------ Data excerpt ------

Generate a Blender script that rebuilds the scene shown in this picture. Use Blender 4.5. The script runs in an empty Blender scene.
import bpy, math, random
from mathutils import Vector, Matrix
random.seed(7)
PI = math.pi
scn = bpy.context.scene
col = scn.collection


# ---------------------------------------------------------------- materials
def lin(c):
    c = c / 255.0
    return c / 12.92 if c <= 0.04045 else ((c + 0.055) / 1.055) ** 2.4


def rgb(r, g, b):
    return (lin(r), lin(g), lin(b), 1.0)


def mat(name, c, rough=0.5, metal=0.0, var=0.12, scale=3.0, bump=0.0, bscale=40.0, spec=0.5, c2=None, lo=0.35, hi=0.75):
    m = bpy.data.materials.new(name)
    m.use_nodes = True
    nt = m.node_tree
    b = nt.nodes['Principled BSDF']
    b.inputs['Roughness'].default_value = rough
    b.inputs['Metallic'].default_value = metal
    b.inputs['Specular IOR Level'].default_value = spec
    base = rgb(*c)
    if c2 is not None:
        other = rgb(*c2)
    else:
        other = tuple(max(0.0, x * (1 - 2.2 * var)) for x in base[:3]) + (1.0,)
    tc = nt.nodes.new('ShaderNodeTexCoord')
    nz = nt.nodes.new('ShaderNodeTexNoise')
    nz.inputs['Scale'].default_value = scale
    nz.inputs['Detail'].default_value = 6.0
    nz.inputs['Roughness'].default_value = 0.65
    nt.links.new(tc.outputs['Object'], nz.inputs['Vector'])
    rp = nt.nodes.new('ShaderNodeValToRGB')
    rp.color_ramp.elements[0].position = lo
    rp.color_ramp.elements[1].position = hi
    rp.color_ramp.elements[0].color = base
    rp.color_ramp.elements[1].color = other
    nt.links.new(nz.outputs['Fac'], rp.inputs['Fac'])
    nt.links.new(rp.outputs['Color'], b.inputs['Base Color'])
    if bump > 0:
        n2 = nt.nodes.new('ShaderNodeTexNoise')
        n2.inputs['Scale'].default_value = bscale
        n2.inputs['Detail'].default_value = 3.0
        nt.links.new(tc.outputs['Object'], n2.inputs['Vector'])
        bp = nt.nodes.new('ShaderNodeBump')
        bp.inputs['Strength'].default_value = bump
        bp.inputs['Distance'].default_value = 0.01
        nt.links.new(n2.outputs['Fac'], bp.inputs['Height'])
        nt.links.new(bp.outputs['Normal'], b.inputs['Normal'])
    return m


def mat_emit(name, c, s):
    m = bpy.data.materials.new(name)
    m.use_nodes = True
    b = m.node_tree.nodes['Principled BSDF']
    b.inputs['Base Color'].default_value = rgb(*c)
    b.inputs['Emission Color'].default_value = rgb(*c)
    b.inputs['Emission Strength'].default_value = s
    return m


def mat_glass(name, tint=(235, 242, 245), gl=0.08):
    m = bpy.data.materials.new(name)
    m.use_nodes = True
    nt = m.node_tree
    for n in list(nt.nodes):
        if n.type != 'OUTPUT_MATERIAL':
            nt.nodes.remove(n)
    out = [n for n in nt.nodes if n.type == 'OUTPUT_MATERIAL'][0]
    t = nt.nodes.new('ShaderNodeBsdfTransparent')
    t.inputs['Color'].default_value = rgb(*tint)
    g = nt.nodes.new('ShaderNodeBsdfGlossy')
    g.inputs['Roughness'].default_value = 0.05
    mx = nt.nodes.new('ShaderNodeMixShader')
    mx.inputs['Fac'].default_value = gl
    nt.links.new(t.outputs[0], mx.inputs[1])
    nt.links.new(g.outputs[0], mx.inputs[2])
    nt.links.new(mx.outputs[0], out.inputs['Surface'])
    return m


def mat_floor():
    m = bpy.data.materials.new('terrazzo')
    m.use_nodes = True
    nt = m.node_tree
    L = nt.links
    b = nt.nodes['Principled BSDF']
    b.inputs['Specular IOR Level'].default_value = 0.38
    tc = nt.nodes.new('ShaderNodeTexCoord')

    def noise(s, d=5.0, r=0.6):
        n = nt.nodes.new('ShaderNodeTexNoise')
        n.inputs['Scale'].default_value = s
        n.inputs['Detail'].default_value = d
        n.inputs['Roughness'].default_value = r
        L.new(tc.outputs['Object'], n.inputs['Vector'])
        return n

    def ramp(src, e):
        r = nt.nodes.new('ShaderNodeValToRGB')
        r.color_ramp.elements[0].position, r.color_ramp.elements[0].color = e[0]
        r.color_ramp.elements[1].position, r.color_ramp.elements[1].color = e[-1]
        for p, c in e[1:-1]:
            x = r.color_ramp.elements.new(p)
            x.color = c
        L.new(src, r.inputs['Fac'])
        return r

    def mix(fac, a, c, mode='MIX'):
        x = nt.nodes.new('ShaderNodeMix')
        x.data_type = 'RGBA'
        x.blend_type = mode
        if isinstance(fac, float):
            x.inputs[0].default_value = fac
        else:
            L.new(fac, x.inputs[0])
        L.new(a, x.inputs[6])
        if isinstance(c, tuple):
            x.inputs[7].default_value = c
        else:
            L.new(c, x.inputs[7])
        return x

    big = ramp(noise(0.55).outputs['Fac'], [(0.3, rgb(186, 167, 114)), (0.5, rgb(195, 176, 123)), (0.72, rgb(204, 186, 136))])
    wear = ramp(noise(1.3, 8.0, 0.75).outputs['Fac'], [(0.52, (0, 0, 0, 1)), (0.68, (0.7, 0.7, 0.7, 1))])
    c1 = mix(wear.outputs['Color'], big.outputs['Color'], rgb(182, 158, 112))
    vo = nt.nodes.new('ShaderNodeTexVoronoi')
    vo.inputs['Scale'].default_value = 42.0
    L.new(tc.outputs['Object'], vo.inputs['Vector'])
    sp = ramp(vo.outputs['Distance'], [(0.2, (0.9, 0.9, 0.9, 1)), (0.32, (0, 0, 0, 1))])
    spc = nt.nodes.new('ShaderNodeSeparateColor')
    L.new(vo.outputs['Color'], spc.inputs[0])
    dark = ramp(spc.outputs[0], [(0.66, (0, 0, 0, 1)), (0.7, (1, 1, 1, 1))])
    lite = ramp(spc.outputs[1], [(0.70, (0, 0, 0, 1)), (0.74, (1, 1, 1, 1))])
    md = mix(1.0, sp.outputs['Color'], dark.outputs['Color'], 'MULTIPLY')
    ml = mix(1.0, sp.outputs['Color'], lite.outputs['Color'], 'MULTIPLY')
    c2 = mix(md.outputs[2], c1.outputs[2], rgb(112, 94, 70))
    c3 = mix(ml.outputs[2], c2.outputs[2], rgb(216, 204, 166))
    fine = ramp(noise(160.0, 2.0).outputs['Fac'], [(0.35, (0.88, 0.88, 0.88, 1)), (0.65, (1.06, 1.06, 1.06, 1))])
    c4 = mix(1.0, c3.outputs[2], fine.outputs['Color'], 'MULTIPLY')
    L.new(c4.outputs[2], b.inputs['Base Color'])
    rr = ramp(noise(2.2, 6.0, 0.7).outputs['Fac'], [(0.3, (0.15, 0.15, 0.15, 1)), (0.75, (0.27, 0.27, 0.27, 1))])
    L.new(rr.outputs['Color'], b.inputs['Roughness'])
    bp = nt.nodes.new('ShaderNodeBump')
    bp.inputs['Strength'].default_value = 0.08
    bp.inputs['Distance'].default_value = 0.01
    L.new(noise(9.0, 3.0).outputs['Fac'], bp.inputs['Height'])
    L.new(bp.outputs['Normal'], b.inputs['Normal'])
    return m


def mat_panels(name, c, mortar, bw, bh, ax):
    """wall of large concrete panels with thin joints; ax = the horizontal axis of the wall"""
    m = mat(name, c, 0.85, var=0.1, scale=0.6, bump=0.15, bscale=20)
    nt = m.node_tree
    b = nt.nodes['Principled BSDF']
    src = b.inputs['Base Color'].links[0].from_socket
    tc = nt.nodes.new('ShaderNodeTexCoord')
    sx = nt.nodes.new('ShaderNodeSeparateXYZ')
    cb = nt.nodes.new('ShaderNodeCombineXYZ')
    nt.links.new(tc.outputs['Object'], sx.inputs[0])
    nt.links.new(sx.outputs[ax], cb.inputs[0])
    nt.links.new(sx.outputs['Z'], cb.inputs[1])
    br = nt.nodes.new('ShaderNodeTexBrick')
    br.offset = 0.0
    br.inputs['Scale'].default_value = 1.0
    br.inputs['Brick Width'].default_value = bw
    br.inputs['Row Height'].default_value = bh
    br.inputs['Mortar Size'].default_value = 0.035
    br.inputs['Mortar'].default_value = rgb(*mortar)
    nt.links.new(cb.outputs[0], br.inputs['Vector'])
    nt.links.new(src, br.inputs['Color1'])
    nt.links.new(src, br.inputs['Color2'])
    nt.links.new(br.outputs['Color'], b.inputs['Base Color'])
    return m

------

▶ [Aim] From the data above, copy each line where the string "scene" appears.

▶ [Written reply]
Generate a Blender script that rebuilds the scene shown in this picture. Use Blender 4.5. The script runs in an empty Blender scene.
scn = bpy.context.scene